### Written exercise:
Reproduce word for word the lines from the beginning of the entries to the line with "H = 1.75; F", both included, but none of the pictures.

### Given data:
◇ ◇ ◇ ◇

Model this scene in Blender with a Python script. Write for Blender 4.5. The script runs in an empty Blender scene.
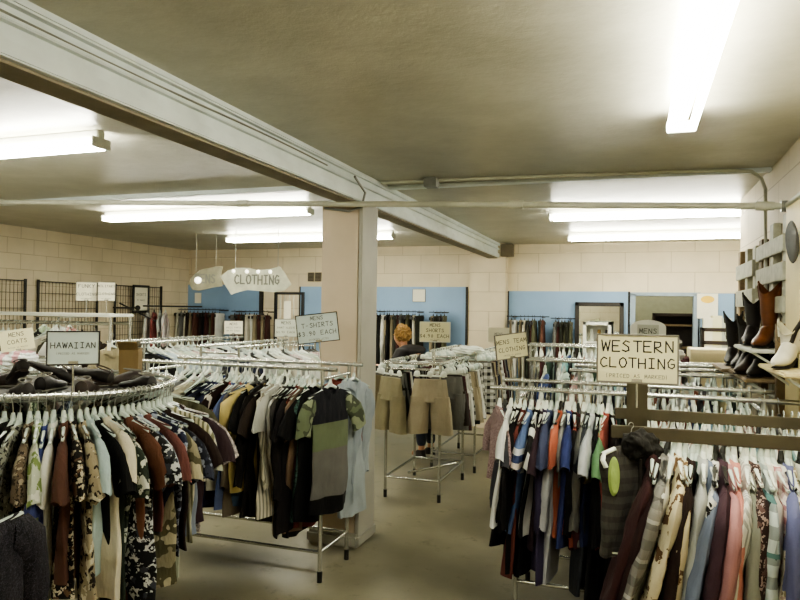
import bpy, bmesh, math, random
from mathutils import Vector, Matrix
C = bpy.context.scene.collection
R = math.radians
H = 1.75; F = 680.; YAW = R(19.06); PIT = R(.8); ROL = R(.8)

# ---------------------------------------------------------------- survey helpers: photo sight line -> world point
def ray(px, py):
    u = (px-400)/F; v = (300-py)/F
    c, s = math.cos(ROL), math.sin(ROL)
    r = u*c-v*s; t = u*s+v*c
    f = math.cos(PIT)-t*math.sin(PIT); z = math.sin(PIT)+t*math.cos(PIT)
    return Vector((r*math.cos(YAW)-f*math.sin(YAW), r*math.sin(YAW)+f*math.cos(YAW), z))
def ay(px, py, Y):
    d = ray(px, py); d = d*(Y/d.y); return Vector((d.x, d.y, d.z+H))
def ax(px, py, X):
    d = ray(px, py); d = d*(X/d.x); return Vector((d.x, d.y, d.z+H))
def az(px, py, Z):
    d = ray(px, py); d = d*((Z-H)/d.z); return Vector((d.x, d.y, Z))

# ---------------------------------------------------------------- materials
def lin(h):
    h = h.lstrip('#'); o = []
    for i in (0, 2, 4):
        c = int(h[i:i+2], 16)/255
        o.append(c/12.92 if c <= .04045 else ((c+.055)/1.055)**2.4)
    return (*o, 1)
MC = {}
class NT:
    def __init__(s, name):
        s.m = bpy.data.materials.new(name); s.m.use_nodes = True
        s.t = s.m.node_tree; s.b = s.t.nodes['Principled BSDF']
        s.tc = None
    def n(s, t, **k):
        o = s.t.nodes.new(t)
        for a, b in k.items():
            if a.startswith('i_'): o.inputs[a[2:].replace('_', ' ')].default_value = b
            else: setattr(o, a, b)
        return o
    def l(s, a, b): s.t.links.new(a, b)
    def co(s, which='Object'):
        if not s.tc: s.tc = s.n('ShaderNodeTexCoord')
        return s.tc.outputs[which]
    def noise(s, scale, detail=3, co=None, rough=.5):
        o = s.n('ShaderNodeTexNoise'); o.inputs['Scale'].default_value = scale
        o.inputs['Detail'].default_value = detail; o.inputs['Roughness'].default_value = rough
        s.l(co or s.co(), o.inputs['Vector']); return o
    def ramp(s, fac, stops, const=False):
        o = s.n('ShaderNodeValToRGB'); e = o.color_ramp
        if const: e.interpolation = 'CONSTANT'
        while len(e.elements) < len(stops): e.elements.new(.5)
        for q, (p, c) in zip(e.elements, stops):
            q.position = p; q.color = lin(c) if isinstance(c, str) else c
        s.l(fac, o.inputs[0]); return o.outputs[0]
    def mix(s, f, a, b, mode='MIX'):
        o = s.n('ShaderNodeMix', data_type='RGBA', blend_type=mode)
        for v, i in ((f, 0), (a, 6), (b, 7)):
            if isinstance(v, (int, float, tuple)): o.inputs[i].default_value = v
            elif isinstance(v, str): o.inputs[i].default_value = lin(v)
            else: s.l(v, o.inputs[i])
        return o.outputs[2]
    def math(s, op, a, b=0.0):
        o = s.n('ShaderNodeMath', operation=op)
        for v, i in ((a, 0), (b, 1)):
            if isinstance(v, (int, float)): o.inputs[i].default_value = v
            else: s.l(v, o.inputs[i])
        return o.outputs[0]
    def bump(s, h, st=.3, d=.01):
        o = s.n('ShaderNodeBump'); o.inputs['Strength'].default_value = st; o.inputs['Distance'].default_value = d
        s.l(h, o.inputs['Height']); s.l(o.outputs[0], s.b.inputs['Normal'])
    def base(s, c):
        if isinstance(c, str): s.b.inputs['Base Color'].default_value = lin(c)
        else: s.l(c, s.b.inputs['Base Color'])

DES = .32
def linc(h):
    c = lin(h); g = .3*c[0]+.6*c[1]+.1*c[2]; return tuple(v*(1-DES)+g*DES for v in c[:3])+(1,)
def plain(name, hexc, rough=.6, metal=0, var=0.12, scale=12, bump=0, spec=.5):
    k = ('plain', name)
    if k in MC: return MC[k]
    t = NT(name); n = t.noise(scale, 4)
    f = t.ramp(n.outputs[0], [(.3, (1-var,)*3+(1,)), (.7, (1, 1, 1, 1))])
    t.base(t.mix(1.0, hexc, f, 'MULTIPLY'))
    t.b.inputs['Roughness'].default_value = rough; t.b.inputs['Metallic'].default_value = metal
    t.b.inputs['Specular IOR Level'].default_value = spec
    if bump: t.bump(n.outputs[0], bump, .01)
    MC[k] = t.m; return t.m

def cloth(spec):
    if spec in MC: return MC[spec]
    kind = spec[0]; c = tuple(linc(q) if isinstance(q, str) and q[0] == '#' else q for q in spec[1:])
    t = NT('cloth_'+kind); co = t.co()
    if kind == 's': col = t.mix(1.0, c[0], c[0], 'MIX')
    elif kind == 'heather':
        col = t.ramp(t.noise(140, 2).outputs[0], [(.35, c[0]), (.65, c[1])])
    elif kind == 'floral':
        sc = (c[3] if len(c) > 3 else 14)*2.5
        w = t.noise(sc*.8, 3); wv = t.mix(.1, co, w.outputs['Color'])
        v = t.n('ShaderNodeTexVoronoi'); v.inputs['Scale'].default_value = sc; t.l(wv, v.inputs['Vector'])
        m1 = t.ramp(v.outputs['Distance'], [(.0, (1,)*4), (.42, (0, 0, 0, 1))], True)
        n2 = t.noise(sc*.8, 4)
        m2 = t.ramp(n2.outputs[0], [(0, (0, 0, 0, 1)), (.58, (1,)*4)], True)
        col = t.mix(m2, t.mix(m1, c[0], c[1]), c[2])
    elif kind == 'camo':
        n1 = t.noise(9, 2); col = t.ramp(n1.outputs[0], [(0, c[0]), (.45, c[1]), (.56, c[2])], True)
    elif kind == 'stripe':
        sep = t.n('ShaderNodeSeparateXYZ'); t.l(co, sep.inputs[0])
        ax_ = 'XYZ'.index(c[3]) if len(c) > 3 else 0
        fr = t.math('FRACT', t.math('MULTIPLY', sep.outputs[ax_], c[2]))
        col = t.mix(t.math('GREATER_THAN', fr, .55), c[0], c[1])
    elif kind == 'plaid':
        sc = c[3] if len(c) > 3 else 14
        sep = t.n('ShaderNodeSeparateXYZ'); t.l(co, sep.inputs[0])
        fx = t.math('GREATER_THAN', t.math('FRACT', t.math('MULTIPLY', sep.outputs[0], sc)), .5)
        fz = t.math('GREATER_THAN', t.math('FRACT', t.math('MULTIPLY', sep.outputs[2], sc)), .5)
        gx = t.math('GREATER_THAN', t.math('FRACT', t.math('MULTIPLY', sep.outputs[2], sc*.5)), .9)
        col = t.mix(t.math('MULTIPLY', t.math('ADD', fx, fz), .5), c[0], c[1]); col = t.mix(gx, col, c[2])
    elif kind == 'block':                       # bands down the garment: (depth, colour)...
        sep = t.n('ShaderNodeSeparateXYZ'); t.l(co, sep.inputs[0])
        f = t.math('MULTIPLY', sep.outputs[2], -1.0)
        col = t.ramp(f, [(c[i], c[i+1]) for i in range(0, len(c), 2)], True)
    elif kind == 'yoke':                        # pattern with an embroidered patch
        n1 = t.noise(22, 4); v = t.noise(4, 1)
        mk = t.math('MULTIPLY', t.math('GREATER_THAN', n1.outputs[0], .52), t.math('GREATER_THAN', v.outputs[0], .5))
        col = t.mix(mk, c[0], c[1])
    n = t.noise(7, 3)
    f = t.ramp(n.outputs[0], [(.3, (.8, .8, .8, 1)), (.7, (1.0,)*4)])
    t.base(t.mix(1.0, col, f, 'MULTIPLY'))
    t.b.inputs['Roughness'].default_value = .85; t.b.inputs['Specular IOR Level'].default_value = .25
    wr = t.n('ShaderNodeMapping'); wr.inputs['Scale'].default_value = (1, 1, .3); t.l(co, wr.inputs[0])
    nb = t.noise(22, 4, wr.outputs[0]); t.bump(nb.outputs[0], .8, .02)
    MC[spec] = t.m; return t.m

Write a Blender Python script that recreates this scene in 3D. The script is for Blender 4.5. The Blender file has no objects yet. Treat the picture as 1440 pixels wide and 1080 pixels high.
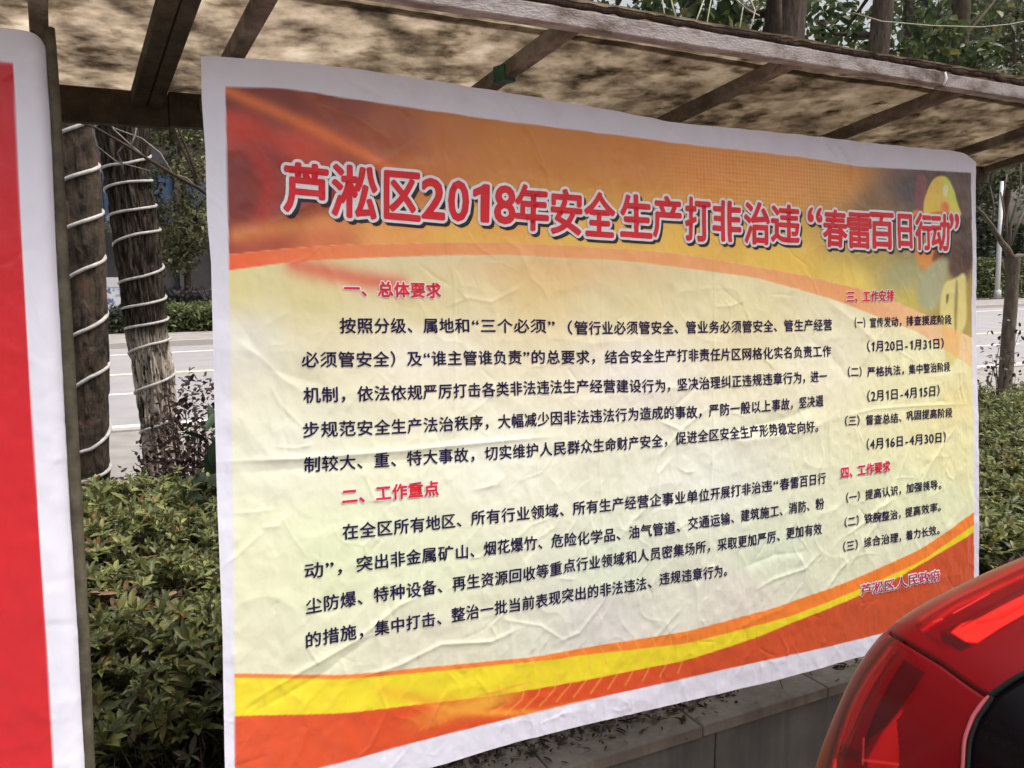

◇ ◇ ◇ ◇

### Exercise response:
Model this scene in Blender with a Python script. Write for Blender 4.5. The script runs in an empty Blender scene.
import bpy, bmesh, math, random
from mathutils import Vector, Matrix
C = bpy.context.scene.collection
R = math.radians
H = 1.75; F = 680.; YAW = R(19.06); PIT = R(.8); ROL = R(.8)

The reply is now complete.